There was a big announcement from OPEC+ earlier this week that has been rattling through the energy sector over the past several days. The group detailed a series of production cuts and extensions, giving participants a clearer tapering schedule through the end of 2025. Despite the proclamation, oil prices have struggled in recent sessions, with Brent crude (CO1:COM) falling under $80/bbl for the first time this year and WTI (CL1:COM) moving closer to $70, which is way off the $100 mark that OPEC+ is targeting with its new roadmap.
What’s going on? When delving deeper into the details of the agreement, there is a lot to consider aside from the headlines. Collective group cuts of 3.7M barrels per day were extended by a year until the end of 2025, but additional cuts of 2.2M bpd – which were supposed to expire this month – were only extended until Q3 of 2024. The latter grants OPEC+ the leeway to roll additional barrels back into the market, giving the group flexibility to restore more supply when conditions warrant their release.

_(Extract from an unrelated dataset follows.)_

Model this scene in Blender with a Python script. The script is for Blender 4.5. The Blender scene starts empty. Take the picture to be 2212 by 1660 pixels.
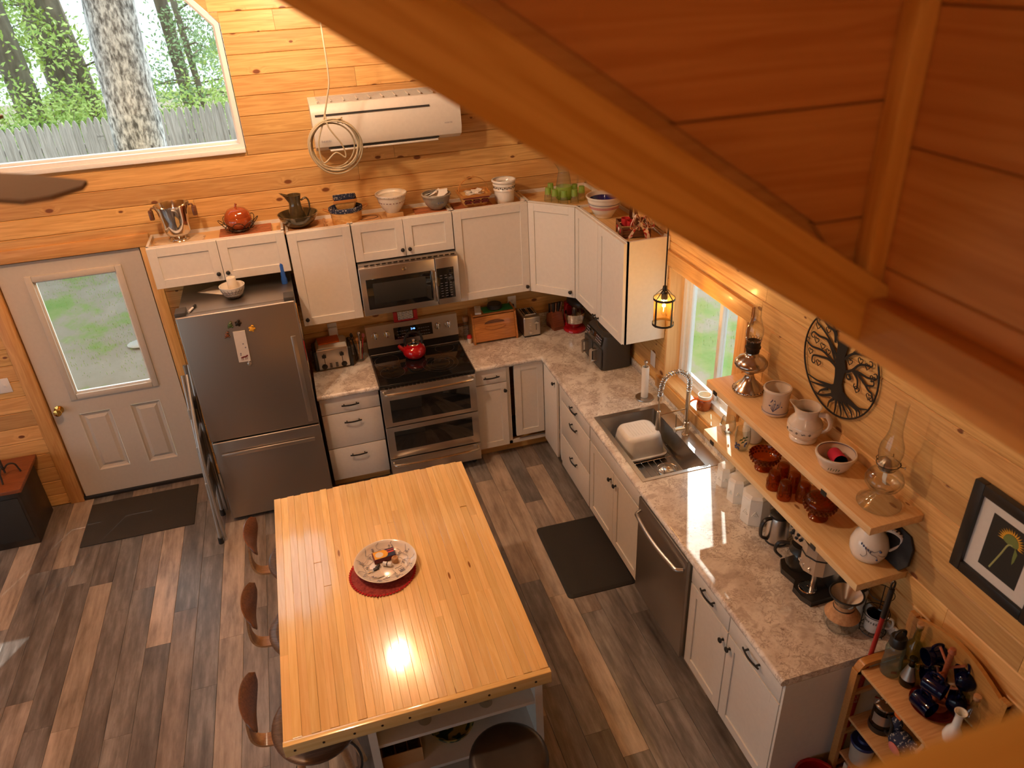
import bpy, bmesh, math, random
from mathutils import Vector as V, Matrix as M
R = math.radians
PI = math.pi
random.seed(11)
S = bpy.context.scene
C = S.collection

# ---------------------------------------------------------------- camera, world, sun, lamps, exposure
cam = bpy.data.cameras.new('camera'); co = bpy.data.objects.new('camera', cam); C.objects.link(co)
co.location = (-2.30228, -5.79668, 3.75249)
co.rotation_euler = (1.05371, 0.04515, -0.29195)
cam.sensor_width = 36; cam.lens = 36 * 1624.376 / 2212; cam.clip_start = .02; cam.clip_end = 300
cam.dof.use_dof = True; cam.dof.focus_distance = 5.0; cam.dof.aperture_fstop = 3.2
S.camera = co

w = bpy.data.worlds.new('sky'); S.world = w; w.use_nodes = True
wn = w.node_tree.nodes; wn.clear()
wo = wn.new('ShaderNodeOutputWorld'); wb = wn.new('ShaderNodeBackground')
wb.inputs[0].default_value = (.80, .93, 1, 1); wb.inputs[1].default_value = 1.9
w.node_tree.links.new(wb.outputs[0], wo.inputs[0])

def light(name, kind, loc, power, col, size=.1, aim=None, **k):
    l = bpy.data.lights.new(name, kind); l.color = col; l.energy = power
    if kind == 'SUN': l.angle = size
    elif kind == 'AREA': l.size = size
    else: l.shadow_soft_size = size
    for a, b in k.items(): setattr(l, a, b)
    o = bpy.data.objects.new(name, l); C.objects.link(o); o.location = loc
    if aim is not None: o.rotation_euler = (V(aim) - V(loc)).to_track_quat('-Z', 'Y').to_euler()
    return o
SUN = V((-.416, -.765, -.494))
light('sun', 'SUN', (3, 8, 6), 6.0, (1, .95, .86), R(.55), aim=V((3, 8, 6)) + SUN)
WARM = (1, .79, .56)
light('ceiling_lamp_over_kitchen', 'POINT', (-2.165, -.86, 3.64), 38, WARM, .07)
light('ceiling_lamp_over_room', 'POINT', (-3.35, -2.3, 4.40), 145, WARM, .09)
light('loft_fill', 'POINT', (-3.3, -7.6, 4.3), 30, WARM, .12)  # added fill light behind the camera to brighten the loft, not a real fixture

S.view_settings.view_transform = 'Standard'; S.view_settings.look = 'None'
S.view_settings.gamma = 1; S.view_settings.use_curve_mapping = False
S.view_settings.exposure = 0.0
S.cycles.use_denoising = True
S.cycles.caustics_reflective = False; S.cycles.caustics_refractive = False
S.cycles.max_bounces = 10; S.cycles.transparent_max_bounces = 16

# ---------------------------------------------------------------- materials
def _new(name):
    m = bpy.data.materials.new(name); m.use_nodes = True
    n = m.node_tree.nodes; l = m.node_tree.links
    return m, n, l, n['Principled BSDF']
def rgba(c): return (c[0], c[1], c[2], 1)
def mat(name, rgb, rough=.5, metal=0., coat=0., emit=0., spec=.5, bump=0., bscale=40, ecol=None, sub=0):
    m, n, l, p = _new(name)
    p.inputs['Base Color'].default_value = rgba(rgb); p.inputs['Roughness'].default_value = rough
    p.inputs['Metallic'].default_value = metal; p.inputs['Coat Weight'].default_value = coat
    p.inputs['Coat Roughness'].default_value = .06
    p.inputs['Specular IOR Level'].default_value = spec
    if emit: p.inputs['Emission Color'].default_value = rgba(ecol or rgb); p.inputs['Emission Strength'].default_value = emit
    tc = n.new('ShaderNodeTexCoord'); ns = n.new('ShaderNodeTexNoise'); ns.inputs['Scale'].default_value = bscale
    l.new(tc.outputs['Object'], ns.inputs['Vector'])
    mx = n.new('ShaderNodeMix'); mx.data_type = 'RGBA'
    mx.inputs[6].default_value = rgba([c * .94 for c in rgb]); mx.inputs[7].default_value = rgba([min(1, c * 1.05) for c in rgb])
    l.new(ns.outputs[0], mx.inputs[0]); l.new(mx.outputs[2], p.inputs['Base Color'])
    if bump:
        b = n.new('ShaderNodeBump'); b.inputs['Strength'].default_value = bump; b.inputs['Distance'].default_value = .004
        l.new(ns.outputs[0], b.inputs['Height']); l.new(b.outputs[0], p.inputs['Normal'])
    return m
def mixmat(name, cols, scale=10, rough=.5, stretch=(1, 1, 1), detail=6, coat=0., bump=0., metal=0., dist=0., rand=True):
    m, n, l, p = _new(name)
    p.inputs['Roughness'].default_value = rough; p.inputs['Coat Weight'].default_value = coat; p.inputs['Metallic'].default_value = metal
    p.inputs['Coat Roughness'].default_value = .12
    tc = n.new('ShaderNodeTexCoord'); mp = n.new('ShaderNodeMapping'); mp.inputs['Scale'].default_value = stretch
    v = tc.outputs['Object']
    if rand:
        oi = n.new('ShaderNodeObjectInfo'); mu = n.new('ShaderNodeVectorMath'); mu.operation = 'SCALE'
        cb = n.new('ShaderNodeCombineXYZ')
        for i in range(3): l.new(oi.outputs['Random'], cb.inputs[i])
        l.new(cb.outputs[0], mu.inputs[0]); mu.inputs['Scale'].default_value = 37
        ad = n.new('ShaderNodeVectorMath'); l.new(v, ad.inputs[0]); l.new(mu.outputs[0], ad.inputs[1]); v = ad.outputs[0]
    l.new(v, mp.inputs[0])
    ns = n.new('ShaderNodeTexNoise'); ns.inputs['Scale'].default_value = scale; ns.inputs['Detail'].default_value = detail
    ns.inputs['Distortion'].default_value = dist; ns.inputs['Roughness'].default_value = .62
    l.new(mp.outputs[0], ns.inputs['Vector'])
    cr = n.new('ShaderNodeValToRGB'); e = cr.color_ramp.elements
    while len(e) < len(cols): e.new(.5)
    for i, c in enumerate(cols): e[i].position = c[0]; e[i].color = rgba(c[1])
    l.new(ns.outputs[0], cr.inputs[0]); l.new(cr.outputs[0], p.inputs['Base Color'])
    if bump:
        b = n.new('ShaderNodeBump'); b.inputs['Strength'].default_value = bump; b.inputs['Distance'].default_value = .003
        l.new(ns.outputs[0], b.inputs['Height']); l.new(b.outputs[0], p.inputs['Normal'])
    return m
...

It also means the market is only a quarter away from potentially higher output, which comes at a time when there are already concerns about the oil demand growth outlook. While OPEC+ has very bullish forecasts, many other agencies and analysts are bearish, especially given fading geopolitical risk premiums, which previously failed to generate any significant reaction despite tensions in the Middle East. Many big nations like China and India are also getting their crude from shadow fleets, while the output roadmap from OPEC kingpin Saudi Arabia may buy some political goodwill in Washington by helping the U.S. craft its own energy policy.
Cartel no longer? OPEC+ is pulling off a delicate balancing act, aiming to preserve its unity at a time when some in the group are building out production capacity. Two-thirds of the latest cuts are voluntary from individual nations, with members like the UAE feeling that it has to do more of the heavy lifting amid campaigns for higher quotas. Also remember that the total amount of current OPEC+ cuts is about 5.9M barrels per day, or 5.7% of global demand, which can somewhat be made up for by countries outside of the group like the U.S., Canada, Brazil and others.